Wenn Hamlet der Geist des Vaters erscheint, den Erich Payer im blutbefleckten weißen Mantel als respektablen Herrscher verkörpert, dann ist offensichtlich: Hier wird mehr geboten als gebeten, den Mord an ihm zu rächen und man kann erahnen, dass das Verhältnis zum Vater schon immer weniger von Liebe als der Einforderung von Gehorsam geprägt wurde. Umso größer nagt in Hamlet das Bewusstsein, versagt zu haben, als er statt des Mörders Claudius durch Zufall den lauschenden Polonius ersticht und dadurch auch dessen Tochter Ophelia in den Wahnsinn treibt. Einfühlsam interpretiert Ana Dordevic diese mädchenhafte Ophelia, die nicht weiß, wie ihr geschieht, als Hamlet sie auf einmal zurückweist, und die zum Opfer eines Spiels unter Männern wird.
Hamlet am Theater Augsburg bietet viele einprägsame Bilder
Zart tanzt Dordevic diese Szene, ebenso poetisch ist ihr Ertrinken, als sie im Bühnenhintergrund hängend von wellenartigen Lichtprojektionen umspielt wird. Einprägsame Bilder wie diese enthält die Aufführung viele, weil Bühnenbild (Mills), Licht (Kai Luczak) und vor allem auch die Kostüme (Darko Petrovic) den Tanz atmosphärisch mit in Szene setzen. Wenn Königin Gertrud sich nach dem Tod des Polonius einem furiosen Gefühlsausbruch ergibt, dann schwingen nicht nur die Beine, sondern auch die vielen Schichten aus Tüll und Seide dramatisch. Eveline Drummen verkörpert diese Königin faszinierend und ambivalent zwischen erotisch aufgeladener Majestät und mütterlicher Sorge.
Stephen Mills kombiniert in seiner Choreografie neoklassische Elemente mit zeitgenössischem Tanzstil und fügt beides in einem lyrisch-fließenden und zugleich sehr expressiven Ausdruck zusammen – immer exakt im Zusammenspiel mit der Musik.
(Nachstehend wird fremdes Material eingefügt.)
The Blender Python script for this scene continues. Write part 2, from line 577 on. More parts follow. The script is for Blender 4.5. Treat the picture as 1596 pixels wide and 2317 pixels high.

Wie für dieses Stück gemacht erklingen die Kompositionen von Philip Glass, die zusammengestellt wurden aus verschiedenen Film- und Ballettmusiken sowie dem ersten Violinkonzert des Minimal-Musikers. Es bestimmt den zweiten Akt, in dem am Schluss nicht nur eine Familie, sondern auch ein ganzes Herrschergeschlecht ausgelöscht sind, und gibt ihm eine dramatische Zuspitzung, der man sich nicht entziehen kann. Souverän führt Katsiaryna Ihnatsyeva-Cadek die Augsburger Philharmoniker durch Philip Glass’ Klangfluss. Jerôme Benchaim, in der letzten Spielzeit erster Konzertmeister der Augsburger Philharmoniker, setzt dahinein mit seinen Soli virtuose Akzente.
Zum Höhepunkt wird der Blick in Hamlets Gefühlswelt, dargestellt durch die Begegnung mit den anderen Figuren. Grandios ist diese Innenschau des großen Grüblers, die sich in der Choreografie in expressiven Duetten manifestiert. Theophilus Vesel´y brilliert als Hamlet nicht nur in dieser Szene mit großer Virtuosität und Ausdruckskraft ebenso wie mit seiner schauspielerischen Vielseitigkeit. Wer ihn jetzt als tragisch verstrickten, von Unsicherheit, Ängsten und Verzweiflung immer tiefer in ein dramatisches Schicksal Getriebenen erlebt, vergisst, welch lässiger Mercutio er in „Romeo und Julia“ war. Das Ensemble des Augsburger Balletts trat angesichts dieser wie auch der anderen herausragenden Leistungen der Solotänzer zwar in den Hintergrund – großartig und außergewöhnlich ist dieser Abend trotzdem.